A Little Colin Time

Tonight is the night I’m to speak before the O’Fallon Photo Club. Since the day job ends hours ahead of when tonight’s fun begins, it’s a 35-mile round trip home and back to St. Charles, and the gas price rose to above three bucks today, I’ve been at the mercy of McDonald’s and Starbucks, landing for dinner and dessert.

As I’ve sat in between work and play, I’ve finished reading Joe McNally’s When It Clicks. This book has had a huge amount of press and buzz, selling out the first printing in about a second-and-a-half, and selling well through its surprise second printing. I’ve never met Joe, but I feel like I just sat down with him, and talked shop for hours. This book is that good, and written just that way.

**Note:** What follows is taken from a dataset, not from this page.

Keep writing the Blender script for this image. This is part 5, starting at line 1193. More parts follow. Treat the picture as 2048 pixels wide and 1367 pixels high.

Sometimes I have problems with technical books. The reference side of them is obvious, but I have a tough time sitting through them, reading them cover to cover, looking for the nuggets o’ goodness. Face it, most of them are designed to favor you having your keyboard in front of you to try launching the pearls of wisdom into the ether. Generally, those are a tough read when you’re sitting at the day job, without access to the machines that house all your photographic life and tools. This book ain’t that.

That’s not to say that there’s not a lot to learn, and plenty of excuses to put post-it notes on pages (my way of flagging something as a “big deal”), but the manner is different. This book is conversational, like Joe McNally was sitting right in front of you, swapping stories with you across a pint or three. And in that is the value. It’s learning without even realizing you’re doing it. It’s engrossing, and it’s fun. I cackled out loud innumerable times as I plowed through this tome of practical wisdom and wit.

This one’s good, gang. Find it if you can, read it for the fun. Read it again to figure out what you missed. And then read it once more to just flat breathe in the life this book has. There’s touching material, hilarious material, a little technical material, and plenty of things running the gamut between. In truth, had Mark Twain been in this age and a photographer, I could see him having written something like this.

And so a little Colin time was spent with one of the best photographers, and I was entertrained (entertained and trained, a word similar to edutainment or infomercials). And I was inspired, and that alone is probably the greatest gift a book and author can bestow.